Argumen Kasman Singodimerjo
Kasman mengatakan di dalam lobinya sebagai berikut:
“Kiai, kemarin Proklamasi kemerdekaan Indonesia telah terjadi. Hari ini harus cepat-cepat ditetapkan Undang-undang Dasar sebagai dasar kita bernegara, dan masih harus ditetapkan siapa Presiden dan lain sebagainya untuk melancarkan perputaran roda pemerintahan. Kalau bangsa Indonesia, teutama pemimpin-pemimpinya cek cok, lantas bagaimana?!
Kiai, sekarang ini bangsa Indonesia kejepit di antara yang tongol-tongol dan tingil-tingil. Yang tongol-tongol ialah bala tentara Dai Neppon (Jepang) yang masih berada di Bumi Indonesia dengan persenjataan modern. Adapun yang tingil-tingil adalah sekutu yang termasuk di dalamnya Belanda.
Rancanagan sekarang ini adalah rancangan Undang-undang Dasar darurat. Belum ada waktu untuk membikin yang sempurna dan memuaskan semua pihak, apalagi dalam kondisi kejepit!
Kiai tidak kah bijaksana, jikalau kita sekarang sebagai umat Islam yang mayoritas ini sementara mengalah, yakni menghapus tujuh kata termaksud demi kemenangan cita-cita kita bersama, yakni tercapaina Indonesia merdeka sebagai negara yang berdaulat, adil makmur, tenang tentram, diridhoi Allah.”

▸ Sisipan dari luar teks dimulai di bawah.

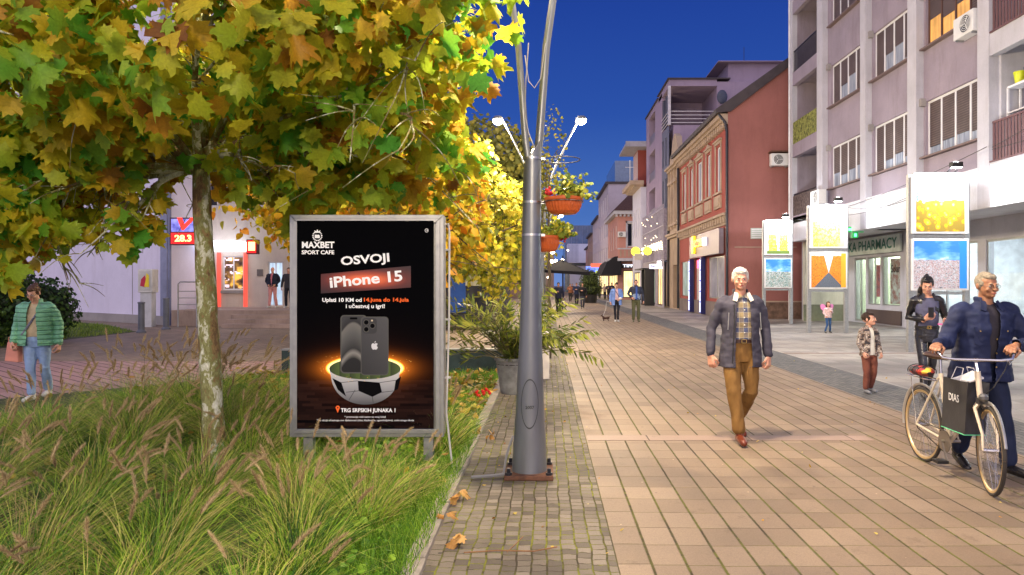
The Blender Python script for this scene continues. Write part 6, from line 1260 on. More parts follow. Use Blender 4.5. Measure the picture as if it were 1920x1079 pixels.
kb_ = thing('market_kiosk', 'dark cafe kiosk with blue side panel seen under the yellow trees', 'kiosk', (-4.2, 27, 0)); MB().box(-7.6, -1.6, 27, 30, 0, 2.1).build('body', M('kiosk_dark', (.05, .05, .06), .7, var=.5, ns=1.5), kb_); MB().box(-3.85, -3.2, 26.9, 26.98, .5, 1.9).build('blue_panel', M('blue_cloth', (.03, .10, .38), .7), kb_); MB().box(-8, -1.4, 26.6, 30.2, 2.1, 2.25).build('roof', P_SLAB, kb_); MB().box(-3.3, -1.8, 26.92, 26.98, 1.55, 2.05).build('lit_window', pane_lit('lit_kiosk', (.7, .6, .35), .5), kb_)
# ================================================================ GRASSES
def ribbon_mesh(name, base, L, lean, droop, w, seg, mats, mi=None, stiff=.0):
    """grass blades: base (n,3), length, horizontal lean vector (n,2), droop amount, width"""
    n = len(base); t = np.linspace(0, 1, seg+1)
    ld = np.linalg.norm(lean, axis=1, keepdims=True)+1e-6; dirh = lean/ld; hx = L[:, None]*(ld*t[None]+droop[:, None]*t[None]**2.4)*.8; hz = L[:, None]*(t[None]-droop[:, None]*.62*t[None]**3.0)*np.sqrt(np.clip(1-.45*ld**2, .15, 1))
    c = np.zeros((n, seg+1, 3)); c[:, :, 0] = base[:, :1]+dirh[:, :1]*hx; c[:, :, 1] = base[:, 1:2]+dirh[:, 1:2]*hx; c[:, :, 2] = base[:, 2:3]+hz
    ang = RNG.random(n)*math.pi; sd = np.stack([np.cos(ang), np.sin(ang)*.4, np.zeros(n)], 1); wd = w[:, None]*(1-t[None]**1.6*.95)
    a = c+sd[:, None]*wd[:, :, None]; b = c-sd[:, None]*wd[:, :, None]; V = np.stack([a, b], 2).reshape(-1, 3)
    k = (seg+1)*2; bi = np.arange(n)[:, None, None]*k; q = np.array([[2*i, 2*i+1, 2*i+3, 2*i+2] for i in range(seg)]); Fc = (bi+q[None]).reshape(-1, 4)
    return V, Fc, c
def raw_mesh(name, chunks, mats, parent=None):
    """chunks: list of (V, F, material index), F may hold triangles or quads"""
    V = np.vstack([c[0] for c in chunks]); off = 0; ls = []; li = []; mi = []; pos = 0
    for v, f, m in chunks:
        li.append((f+off).ravel()); k = f.shape[1]; ls.append(pos+np.arange(len(f))*k); mi.append(np.full(len(f), m)); pos += f.size; off += len(v)
    me = bpy.data.meshes.new(name); me.vertices.add(len(V)); me.vertices.foreach_set('co', V.ravel()); li = np.concatenate(li).astype(np.int32); me.loops.add(len(li)); me.loops.foreach_set('vertex_index', li)
    ls = np.concatenate(ls).astype(np.int32); me.polygons.add(len(ls)); me.polygons.foreach_set('loop_start', ls)
    for m in mats: me.materials.append(m)
    me.update(calc_edges=True); me.polygons.foreach_set('material_index', np.concatenate(mi).astype(np.int32)); me.update(); return link(name, me, parent)
def blade_mat(name, stops, trans=.3):
    g = G(name); vec, x, y, z = g.xyz('Object'); geo = g.N.new('ShaderNodeNewGeometry'); n = g.noise(vec, 1.3, 2); f = g.math('SUBTRACT', g.math('MULTIPLY_ADD', n, .8, g.math('MULTIPLY', geo.outputs['Random Per Island'], .8)), .3)
    c = g.ramp(f, stops); g.set(c, .5); g.b.inputs['Specular IOR Level'].default_value = .3
    tr = g.N.new('ShaderNodeBsdfTranslucent'); g.L.new(c, tr.inputs[0]); ms = g.N.new('ShaderNodeMixShader'); ms.inputs[0].default_value = trans; g.L.new(g.b.outputs[0], ms.inputs[1]); g.L.new(tr.outputs[0], ms.inputs[2]); g.L.new(ms.outputs[0], g.N['Material Output'].inputs[0]); return g.m
GR = blade_mat('fountain_grass_blade', [(.08, (.012, .04, .008)), (.32, (.06, .18, .015)), (.48, (.20, .40, .025)), (.64, (.44, .58, .06)), (.78, (.60, .52, .17)), (.92, (.46, .33, .16))], .18)
GL = blade_mat('low_grass_blade', [(.05, (.03, .10, .008)), (.5, (.13, .32, .018)), (.9, (.36, .55, .05))], .2)
PLU = blade_mat('grass_plume', [(.1, (.26, .17, .09)), (.45, (.50, .37, .20)), (.8, (.70, .56, .32)), (.97, (.74, .64, .36))], .35)
def clumps(spots):
    ch = []; plume = []
    for (cx, cy, H, nb, npl, rad) in spots:
        n = nb; a = RNG.random(n)*2*np.pi; r = rad*.30*np.sqrt(RNG.random(n)); base = np.stack([cx+r*np.cos(a), cy+r*np.sin(a), np.full(n, .01)], 1)
        a2 = a+RNG.normal(0, .5, n); m = RNG.random(n)**.7*.95; lean = np.stack([np.cos(a2)*m+.06, np.sin(a2)*m], 1); L = H*RNG.uniform(.55, 1.3, n)
        V, Fc, _ = ribbon_mesh('', base, L, lean, RNG.uniform(.2, 1.05, n), RNG.uniform(.0018, .0038, n), 6, None); ch.append((V, Fc, 0))
        n = npl; a = RNG.random(n)*2*np.pi; r = rad*.28*np.sqrt(RNG.random(n)); base = np.stack([cx+r*np.cos(a), cy+r*np.sin(a), np.full(n, .01)], 1)
        m = .08+RNG.random(n)*.42; lean = np.stack([np.cos(a)*m+.14, np.sin(a)*m*.8], 1); L = H*RNG.uniform(.80, 1.22, n)
        V, Fc, c = ribbon_mesh('', base, L, lean, RNG.uniform(.0, .28, n), RNG.uniform(.0011, .0016, n), 8, None); ch.append((V, Fc, 0)); plume.append(c)
    C = np.vstack(plume)     # plume centre lines continue from the stalk tip
    tip = C[:, -1]; d = C[:, -1]-C[:, -2]; d /= np.linalg.norm(d, axis=1, keepdims=True); n = len(tip); K = 300; PLn = RNG.uniform(.10, .20, n)
    down = np.array([0, 0, -1.]); s = RNG.random((n, K)); cen = tip[:, None]+d[:, None]*(PLn[:, None, None]*s[..., None])+down*(s[..., None]**2)*(PLn[:, None, None]*.22)
    rnd = RNG.normal(size=(n, K, 3)); rnd -= d[:, None]*(rnd*d[:, None]).sum(2, keepdims=True); rnd /= np.linalg.norm(rnd, axis=2, keepdims=True)+1e-9
    prof = np.sin(np.pi*np.clip(s*.9+.08, 0, 1))**.6; out = rnd*(prof*RNG.uniform(.006, .024, (n, K)))[..., None]+d[:, None]*RNG.uniform(.012, .028, (n, K, 1)); sd = np.cross(out, rnd[:, ::-1]+.01); sd /= np.linalg.norm(sd, axis=2, keepdims=True)+1e-9; wv = .0015
    V = np.stack([cen+sd*wv, cen-sd*wv, cen+out], 2).reshape(-1, 3); Fc = (np.arange(n*K)[:, None]*3+np.array([[0, 1, 2]])); ch.append((V, Fc, 1))
    # core of each plume: a slim spindle
    t = np.linspace(0, 1, 7); u1 = np.cross(d, np.array([.3, .9, .1])); u1 /= np.linalg.norm(u1, axis=1, keepdims=True); u2 = np.cross(d, u1); rr = np.array([.001, .0045, .0055, .0055, .0045, .003, .0005]); cc = tip[:, None]+d[:, None]*(PLn[:, None, None]*t[None, :, None])+down*(t[None, :, None]**2)*(PLn[:, None, None]*.22)
    ang = np.arange(5)*2*np.pi/5; V = cc[:, :, None]+rr[None, :, None, None]*(np.cos(ang)[None, None, :, None]*u1[:, None, None]+np.sin(ang)[None, None, :, None]*u2[:, None, None]); V = V.reshape(-1, 3); f = np.array([[i*5+k, i*5+(k+1) % 5, (i+1)*5+(k+1) % 5, (i+1)*5+k] for i in range(6) for k in range(5)]); Fc = (np.arange(n)[:, None, None]*35+f[None]).reshape(-1, 4); ch.append((V, Fc, 1))
    return ch
spots = []; random.seed(21)
def cl(x, y, H, nb=620, npl=16, rad=.5): spots.append((x, y, H, int(nb*1.25), int(npl*1.1), rad))
for (x, y, H, npl) in ((-4.3, 7.5, .86, 26), (-4.9, 6.9, .60, 14), (-3.75, 7.2, .90, 26), (-4.6, 6.3, .70, 14), (-3.8, 6.3, .76, 16), (-5.6, 6.0, .42, 7), (-3.05, 7.9, .72, 8), (-2.75, 7.3, .80, 8), (-5.7, 7.1, .36, 5),
                    (-3.4, 5.2, .62, 18), (-4.3, 5.3, .62, 20), (-5.0, 5.0, .52, 14), (-2.5, 5.0, .54, 12), (-3.0, 4.35, .56, 14), (-3.8, 4.3, .60, 16), (-4.4, 4.2, .60, 12), (-2.3, 4.2, .52, 12), (-2.75, 3.65, .62, 12), (-2.05, 3.55, .60, 12), (-3.3, 3.6, .62, 12), (-1.75, 4.9, .44, 10), (-1.35, 5.1, .44, 9), (-1.55, 4.25, .44, 12), (-2.0, 5.3, .42, 6), (-1.05, 5.0, .38, 5), (-1.2, 4.5, .46, 7), (-1.35, 3.7, .50, 8), (-1.0, 6.3, .62, 10), (-1.15, 6.9, .55, 9), (-1.9, 2.9, .52, 5), (-1.3, 3.0, .45, 4), (-2.6, 3.0, .52, 6), (-3.1, 2.6, .52, 5), (-3.0, 6.6, .70, 12), (-4.0, 7.8, .90, 26), (-3.45, 7.6, .84, 22), (-4.6, 7.4, .80, 22), (-3.35, 6.9, .80, 18), (-2.6, 6.0, .58, 12), (-2.3, 6.9, .50, 6)): cl(x, y, H, npl=npl, nb=560 if x < -2.3 else 460)
fg = raw_mesh('fountain_grass', clumps(spots), [GR, PLU]); tag(fg, 'tall fountain grass with feathery brown plumes filling the planting bed', 'grass', kind='stuff')
def short_grass(name, lab, poly, n, h, x0, x1, y0, y1, mat, z=.012, wd=(.0018, .0035)):
    P = np.stack([RNG.uniform(x0, x1, n), RNG.uniform(y0, y1, n)], 1); m = np.array([in_poly(a, b, poly) for a, b in P]); P = P[m]; nz = np.array([mnoise.noise(Vector((a*1.3, b*1.3, 0))) for a, b in P]); k = nz > -.28; P = P[k]; n = len(P)
    base = np.column_stack([P, np.full(n, z)]); a = RNG.random(n)*6.28; m = RNG.random(n)*.7; V, Fc, _ = ribbon_mesh('', base, h*RNG.uniform(.4, 1.3, n), np.stack([np.cos(a)*m, np.sin(a)*m], 1), RNG.uniform(.05, .5, n), RNG.uniform(*wd, n), 3, None)
    o = raw_mesh(name, [(V, Fc, 0)], [mat]); tag(o, lab, 'grass', kind='stuff'); return o
short_grass('low_grass', 'low bright green grass covering the planting bed and spilling over the kerb', BED[:-2]+[(-6.5, 8.8), (-6.5, -6)], 70000, .14, -6.5, -.78, 2.6, 12.2, GL)
short_grass('low_grass_edge', 'tufts of green grass along the stone kerb of the bed', rect(-1.25, XK-.02, 2.6, 7.5), 9000, .15, -1.25, XK-.02, 2.6, 7.5, GL)
LAWN = [(-40, 30), (-22.5, 30.4), (-17.2, 26.6), (-13.9, 22.9), (-14.0, 20), (-13.7, 16.7), (-26, 13)]
short_grass('lawn', 'green lawn below the blank lilac wall', LAWN, 42000, .13, -25, -13.6, 14, 30.4, blade_mat('lawn_blade', [(.1, (.05, .10, .012)), (.5, (.14, .24, .02)), (.9, (.30, .40, .05))]), wd=(.006, .010))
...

Dengan diplomasi Kasman seperti demikian, barulah Ki Bagus Hadikusumo berangsur-angsur mau menerima usul penghapusan tujuh kata tersebut.
***
Peristiwa itu sungguh merupakan kejadian sejarah yang paling penting pada hari itu. Bung Hatta menilai bahwa, kesediaan empat tokoh pemimpin Islam tersebut untuk menyetujui menghilangkan kalimat ini sebagai tanda bahwa mereka benar-benar mementingkan nasib dan persatuan bangsa seluruhnya.
Karena suasana yang begitu serius, keesokan harinya Bung Hatta kembali mengumpulkan empat pemimpin Islam tersebut. Membicarakan lebih lanjut masalah tujuh kata dengan mencarikan solusi alternatif agar kita jangan pecah sebagai bangsa.
Bermufakat, untuk menghilangkan bagian kalimat yang menusuk hati kaum Kristen itu dan menggantinya dengan kalimat “Ke Tuhanan Yang Maha Esa.” Dan pada akhirnya diputuskanlah Rumusan Piagam Jakarta hasil revisi oleh PPKI pada tanggal 18 Agustus 1945 sebagai dasar UUD 1945 dan Pancasila.